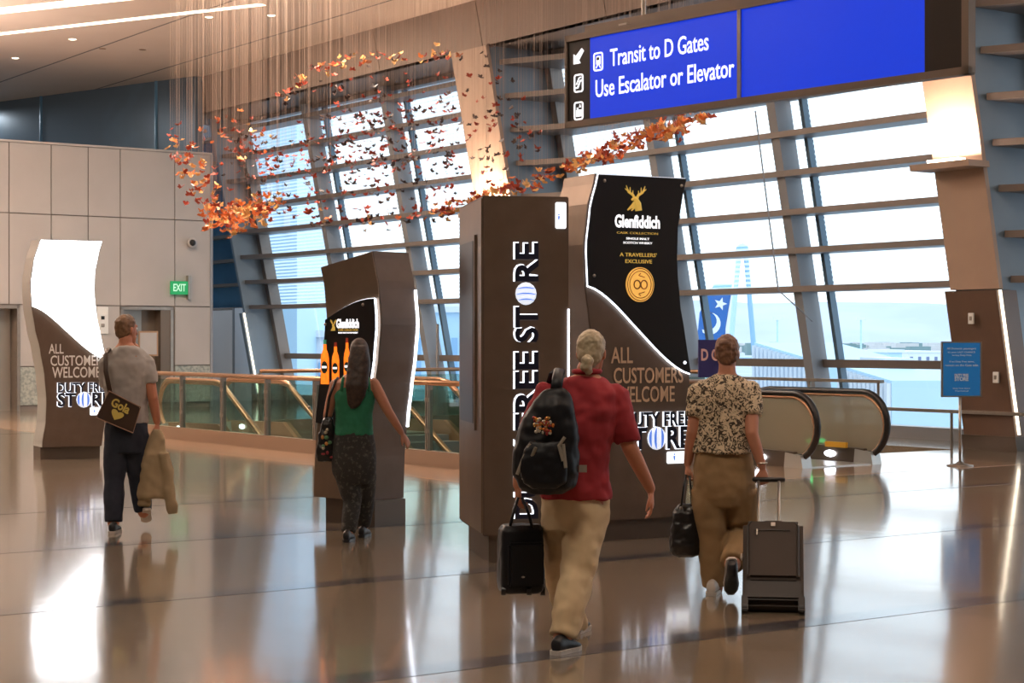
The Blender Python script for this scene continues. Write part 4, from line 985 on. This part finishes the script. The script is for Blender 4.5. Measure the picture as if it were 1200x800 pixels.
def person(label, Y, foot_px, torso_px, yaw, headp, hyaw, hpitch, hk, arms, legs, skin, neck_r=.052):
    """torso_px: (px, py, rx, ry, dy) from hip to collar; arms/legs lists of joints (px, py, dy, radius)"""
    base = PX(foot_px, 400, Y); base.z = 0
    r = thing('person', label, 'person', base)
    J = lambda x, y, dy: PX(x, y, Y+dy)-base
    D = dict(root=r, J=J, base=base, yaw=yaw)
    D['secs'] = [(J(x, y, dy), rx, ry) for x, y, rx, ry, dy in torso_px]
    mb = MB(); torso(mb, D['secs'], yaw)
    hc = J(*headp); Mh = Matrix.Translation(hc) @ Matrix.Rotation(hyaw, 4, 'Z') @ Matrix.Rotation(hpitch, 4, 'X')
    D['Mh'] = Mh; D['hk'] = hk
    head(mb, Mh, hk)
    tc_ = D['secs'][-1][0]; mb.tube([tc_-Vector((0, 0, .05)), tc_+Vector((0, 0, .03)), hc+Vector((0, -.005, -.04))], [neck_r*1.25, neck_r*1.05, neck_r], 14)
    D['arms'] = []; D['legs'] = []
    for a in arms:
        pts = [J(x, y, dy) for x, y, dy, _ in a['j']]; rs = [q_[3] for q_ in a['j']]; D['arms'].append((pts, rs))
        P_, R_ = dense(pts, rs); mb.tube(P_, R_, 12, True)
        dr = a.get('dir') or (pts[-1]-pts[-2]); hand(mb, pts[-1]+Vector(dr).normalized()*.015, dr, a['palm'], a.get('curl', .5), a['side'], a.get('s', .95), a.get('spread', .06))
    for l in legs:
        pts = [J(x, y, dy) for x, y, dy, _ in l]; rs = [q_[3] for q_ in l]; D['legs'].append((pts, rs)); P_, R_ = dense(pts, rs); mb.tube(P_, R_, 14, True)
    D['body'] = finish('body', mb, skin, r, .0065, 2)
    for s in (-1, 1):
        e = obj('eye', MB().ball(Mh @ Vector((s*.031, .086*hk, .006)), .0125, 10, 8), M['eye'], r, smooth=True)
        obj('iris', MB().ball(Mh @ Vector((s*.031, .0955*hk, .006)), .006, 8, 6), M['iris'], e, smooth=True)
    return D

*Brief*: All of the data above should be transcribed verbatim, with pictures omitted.

*Reply*:
The Blender Python script for this scene continues. Write part 4, from line 985 on. This part finishes the script. The script is for Blender 4.5. Measure the picture as if it were 1200x800 pixels.
def person(label, Y, foot_px, torso_px, yaw, headp, hyaw, hpitch, hk, arms, legs, skin, neck_r=.052):
    """torso_px: (px, py, rx, ry, dy) from hip to collar; arms/legs lists of joints (px, py, dy, radius)"""
    base = PX(foot_px, 400, Y); base.z = 0
    r = thing('person', label, 'person', base)
    J = lambda x, y, dy: PX(x, y, Y+dy)-base
    D = dict(root=r, J=J, base=base, yaw=yaw)
    D['secs'] = [(J(x, y, dy), rx, ry) for x, y, rx, ry, dy in torso_px]
    mb = MB(); torso(mb, D['secs'], yaw)
    hc = J(*headp); Mh = Matrix.Translation(hc) @ Matrix.Rotation(hyaw, 4, 'Z') @ Matrix.Rotation(hpitch, 4, 'X')
    D['Mh'] = Mh; D['hk'] = hk
    head(mb, Mh, hk)
    tc_ = D['secs'][-1][0]; mb.tube([tc_-Vector((0, 0, .05)), tc_+Vector((0, 0, .03)), hc+Vector((0, -.005, -.04))], [neck_r*1.25, neck_r*1.05, neck_r], 14)
    D['arms'] = []; D['legs'] = []
    for a in arms:
        pts = [J(x, y, dy) for x, y, dy, _ in a['j']]; rs = [q_[3] for q_ in a['j']]; D['arms'].append((pts, rs))
        P_, R_ = dense(pts, rs); mb.tube(P_, R_, 12, True)
        dr = a.get('dir') or (pts[-1]-pts[-2]); hand(mb, pts[-1]+Vector(dr).normalized()*.015, dr, a['palm'], a.get('curl', .5), a['side'], a.get('s', .95), a.get('spread', .06))
    for l in legs:
        pts = [J(x, y, dy) for x, y, dy, _ in l]; rs = [q_[3] for q_ in l]; D['legs'].append((pts, rs)); P_, R_ = dense(pts, rs); mb.tube(P_, R_, 14, True)
    D['body'] = finish('body', mb, skin, r, .0065, 2)
    for s in (-1, 1):
        e = obj('eye', MB().ball(Mh @ Vector((s*.031, .086*hk, .006)), .0125, 10, 8), M['eye'], r, smooth=True)
        obj('iris', MB().ball(Mh @ Vector((s*.031, .0955*hk, .006)), .006, 8, 6), M['iris'], e, smooth=True)
    return D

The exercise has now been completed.